The Beatles redefined popular music in the mid-’60s when they brought a sharper edge to the ’60s sound which had been seriously neutered by the Bobby Vinton and Pat Boone years in the early part of the decade.

This kind of syrupy crap on the radio was in serious need of extinction and the Beatles were just the guys to push them over the cliff.

The Beatles were young, brash, cocky and irreverent and a whole generation well beyond the boundaries of the initial teenybopper female fans embraced them. Few if any parents shared the same sentiment about them.
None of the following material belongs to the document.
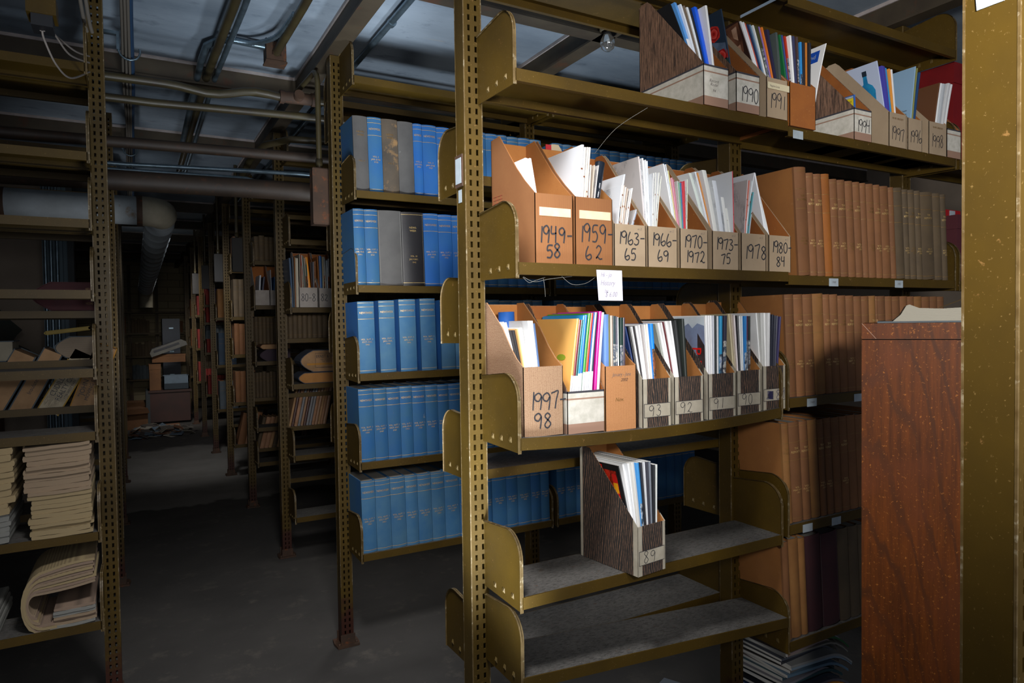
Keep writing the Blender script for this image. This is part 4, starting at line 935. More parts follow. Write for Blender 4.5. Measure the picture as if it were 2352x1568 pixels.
Q = ['JAN.-MAR.', 'APR.-JUNE', 'JULY-SEPT', 'OCT.-DEC.']
SHN = ['second', 'third', 'fourth', 'fifth', 'bottom']
def blue_row(zi, xs, mats, txts, h, hs=None, gaps=False, lines=True):
    z = ZB[zi]
    for i, (xa, xb) in enumerate(xs):
        w = xb-xa-.0012; sm, bm = mats[i % len(mats)] if i < len(mats) else mats[-1]
        hh = (hs[i] if hs and i < len(hs) else h)+random.uniform(-.0015, .0015)
        t = txts[i] if i < len(txts) else None
        ln = (.010, .265*hh/.287, .217*hh/.287, hh-.006) if sm in (BLUE, BLUE2, BLUED) else ((.012, hh-.01) if sm is BLACKL else ())
        k = hh/.287
        tx = []
        if t:
            if sm in (BLUE, BLUE2, BLUED): tx = [('NEWSWEEK', .241*k, .0115)]+[(s_, (.135-.0105*j)*k, .0085) for j, s_ in enumerate(t)]
            else: tx = [('NEWS-', .226*k, .0105), ('WEEK', .214*k, .0105)]+[(s_, (.115-.012*j)*k, .0085) for j, s_ in enumerate(t)]
        nm = {BLUE: 'blue', BLUE2: 'bright blue', BLUED: 'dusty blue', GREYC: 'grey', BROWNC: 'brown stained', BLACKL: 'black leather'}[sm]
        book('%s bound volume, %s from left on the %s shelf of the blue-book range' % (nm, ORD[i] if i < 30 else 'far', SHN[zi-1]), 'bound volumes on the blue-book range', xa, YB_-.025-DF+.012, z, w, hh, .215, sm, bm, lean=math.radians(-1.2), lines=ln, texts=tx, gold=FADED if sm in (GREYC, BROWNC) else GOLD)
def seq(x, ws): 
    o = []
    for w in ws: o.append((x, x+w)); x += w
    return o
def fill(x, x1, a=.045, b=.062):
    o = []
    while x < x1-.03:
        w = min(random.uniform(a, b), x1-x); o.append((x, x+w)); x += w
    return o
X2 = .772
b2 = seq(.7727, [.0586, .0573, .0663, .0653, .0399, .0623, .060])
blue_row(1, b2+fill(b2[-1][1], 1.640)+fill(1.69, 2.55), [(GREYC, BLUE), (BLUE, BLUE), (BROWNC, BROWNC), (GREYC, BLUE), (BLUE2, BLUE2), (BLUE2, BLUE2), (BLUE2, BLUE2), (BLUE, BLUE), (GREYC, GREYC), (BLUE, BLUE)], [['VOL. 4'], ['VOL. 5', 'JAN.-JUNE', '1935'], ['VOL. 6'], [], ['VOL. 8', 'JULY-DEC.', '1936'], ['VOL. 9', 'JAN.-JUNE', '1937'], ['VOL. 10', 'JULY-DEC.', '1937']], .290)
b3 = seq(.7677, [.044, .0547, .0971, .0952, .0653, .0612, .058])
blue_row(2, b3+fill(b3[-1][1], 1.640)+fill(1.69, 2.55), [(BLUE, BLUE), (BLUE, BLUE), (GREYC, GREYC), (BLACKL, BLACKL), (BLUE2, BLUE2), (BLUE2, BLUE2), (BLUE2, BLUE2), (BLUE, BLUE)], [vol(17, 1, Q[0], '1941'), vol(17, 2, Q[1], '1941'), [], ['VOL. 20', 'JULY-DEC.', '1942'], vol(21, 1, Q[0], '1943'), vol(21, 2, Q[1], '1943'), vol(22, 1, Q[2], '1943')], .297)
b4 = [(.7776, .8448), (.8628, .9285), (.947, 1.0185), (1.0376, 1.105), (1.1272, 1.19)]
blue_row(3, b4+fill(1.192, 1.640)+fill(1.69, 2.55), [(BLUED, BLUE2)]*5+[(BLUED, BLUED)], [vol(26, 2, Q[3], '1945'), vol(27, 1, Q[0], '1946'), vol(27, 2, Q[1], '1946'), vol(28, 2, Q[3], '1946'), vol(29, 1, Q[0], '1947')], .290, [.283, .287, .293, .294, .290])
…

At first the Beatles shared the limelight with Herman’s Hermits, Dave Clarke Five, Gerry and the Pacemakers and other lightweight artillery in the British Invasion. But soon it was very evident that the Beatles were in a league of their own.

The first time that I noticed that the Beatles had moved well ahead of their British brethren was when I heard Eleanor Rigby and realized, even at 11, that these guys were unlike anything that I had heard on the radio. Here was a band that had quickly evolved well beyond their “Yeah Yeah Yeah” roots into a much more significant sound.

There was nothing typical in the lyrics to Eleanor Rigby. This was a bleak song about invisibility and profound loneliness and it got my attention even at that young age.

After that, the Beatles led popular music wherever they wanted and built a library of music that will reach centuries beyond them. So, if a kid plays an idiotic video game with Beatles music, at least he’s exposed to timeless classics.

And everybody needs to meet the Beatles at some point in their life.